Thompson, police and prosecutors contend, was seven months pregnant with a child belonging to Ege's long time boyfriend. Ege, they say, killed Thompson in a jealous rage. She was convicted in 1994 and sent to prison for life.
But in 2005 a federal judge ordered a new trial. U.S. District Judge David Lawson found that the expert prosecution testimony of a dentist, who told jurors that bruising on the victim's face was very likely a bite mark left by Ege, was inherently unreliable.
Dentist Allan Warnick testified that Ege's teeth patterns so closely matched the bite mark on Thompson that, "In my expert opinion, nobody else would match up" among metro Detroit's 3.5 million residents. Jurors, in published reports after the guilty verdict, said the bite-mark testimony convinced them Ege was at the scene. No other physical evidence placed her there. But the dentist, both before and in the years after Ege's conviction, has been discredited by other forensic dentists who examined his work and found his conclusions unreliable. Ege's case is the sixth murder or rape case overturned or dropped based on Warnick's involvement.

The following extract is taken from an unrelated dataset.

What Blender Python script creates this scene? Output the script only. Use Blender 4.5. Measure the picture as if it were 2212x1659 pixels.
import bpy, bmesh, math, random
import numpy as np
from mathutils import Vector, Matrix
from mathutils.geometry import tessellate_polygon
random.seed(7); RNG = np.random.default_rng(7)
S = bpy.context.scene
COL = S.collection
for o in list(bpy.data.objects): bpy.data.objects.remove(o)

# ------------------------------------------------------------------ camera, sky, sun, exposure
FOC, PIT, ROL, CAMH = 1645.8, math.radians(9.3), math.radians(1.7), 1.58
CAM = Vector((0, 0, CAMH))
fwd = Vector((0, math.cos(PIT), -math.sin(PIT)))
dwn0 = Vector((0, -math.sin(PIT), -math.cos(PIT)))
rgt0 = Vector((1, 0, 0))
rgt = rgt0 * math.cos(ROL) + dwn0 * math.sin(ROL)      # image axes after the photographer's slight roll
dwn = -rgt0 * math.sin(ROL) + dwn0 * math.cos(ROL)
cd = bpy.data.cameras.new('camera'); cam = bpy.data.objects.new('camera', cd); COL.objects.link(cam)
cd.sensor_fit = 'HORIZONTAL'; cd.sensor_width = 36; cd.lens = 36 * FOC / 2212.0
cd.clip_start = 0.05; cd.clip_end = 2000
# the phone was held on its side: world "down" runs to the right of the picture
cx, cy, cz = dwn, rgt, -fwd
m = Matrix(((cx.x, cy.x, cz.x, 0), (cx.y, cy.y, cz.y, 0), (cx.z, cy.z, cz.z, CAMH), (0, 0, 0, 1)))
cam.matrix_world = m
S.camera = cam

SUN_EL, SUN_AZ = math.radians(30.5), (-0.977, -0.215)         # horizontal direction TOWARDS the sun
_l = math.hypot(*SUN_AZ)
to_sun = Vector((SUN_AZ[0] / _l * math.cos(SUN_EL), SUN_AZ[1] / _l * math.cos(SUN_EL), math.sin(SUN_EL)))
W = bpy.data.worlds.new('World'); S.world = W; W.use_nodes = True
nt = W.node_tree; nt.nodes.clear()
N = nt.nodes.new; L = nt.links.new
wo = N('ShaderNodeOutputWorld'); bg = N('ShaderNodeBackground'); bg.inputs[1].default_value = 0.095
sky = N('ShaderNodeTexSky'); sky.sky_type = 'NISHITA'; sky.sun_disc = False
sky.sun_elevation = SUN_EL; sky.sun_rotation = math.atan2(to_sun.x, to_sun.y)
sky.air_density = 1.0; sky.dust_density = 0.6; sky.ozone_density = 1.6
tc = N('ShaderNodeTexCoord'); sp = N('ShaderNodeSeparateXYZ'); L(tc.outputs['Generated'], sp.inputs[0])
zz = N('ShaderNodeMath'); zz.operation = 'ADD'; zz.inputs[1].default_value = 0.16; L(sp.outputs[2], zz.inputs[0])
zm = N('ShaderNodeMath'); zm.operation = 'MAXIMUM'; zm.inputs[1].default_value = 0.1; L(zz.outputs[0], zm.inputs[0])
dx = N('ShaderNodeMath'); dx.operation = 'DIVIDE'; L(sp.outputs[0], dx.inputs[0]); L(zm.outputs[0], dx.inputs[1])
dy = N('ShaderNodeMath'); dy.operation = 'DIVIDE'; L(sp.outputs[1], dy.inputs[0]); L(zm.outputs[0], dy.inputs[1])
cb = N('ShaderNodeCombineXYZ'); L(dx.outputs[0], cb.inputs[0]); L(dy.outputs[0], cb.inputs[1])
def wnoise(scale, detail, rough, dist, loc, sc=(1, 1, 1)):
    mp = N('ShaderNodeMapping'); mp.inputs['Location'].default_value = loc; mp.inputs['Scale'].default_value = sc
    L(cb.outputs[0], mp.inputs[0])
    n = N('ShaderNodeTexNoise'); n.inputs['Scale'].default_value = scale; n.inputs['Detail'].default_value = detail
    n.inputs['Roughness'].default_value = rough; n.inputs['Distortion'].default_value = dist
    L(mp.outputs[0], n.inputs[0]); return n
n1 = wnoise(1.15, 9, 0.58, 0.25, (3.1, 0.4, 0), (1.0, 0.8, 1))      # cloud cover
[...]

In ordering a new trial for Ege, now 50, Judge Lawson noted Warnick has been "thoroughly cast into disrepute as an expert witness."
Ege's attorney, Carole Stanyar, who has been fighting to free Ege for more than 10 years, said Monday, "She has been waiting a long time for this trial. She is looking forward to proving her innocence."
Thompson's family members say they are heartbroken and angry that Ege will get a new trial, and continue to believe in her guilt. They note that prosecutors also presented witnesses at her first trial who told jurors Ege had been threatening to harm Thompson in the weeks and months leading up to the killing.
"It was absolutely the most terrible news that we could have heard, " said Thompson's sister, Loraine Beydoun, who is traveling from out of state to attend the trial, along with other relatives.
Jury selection is to begin today before Oakland County Circuit Judge Edward Sosnick.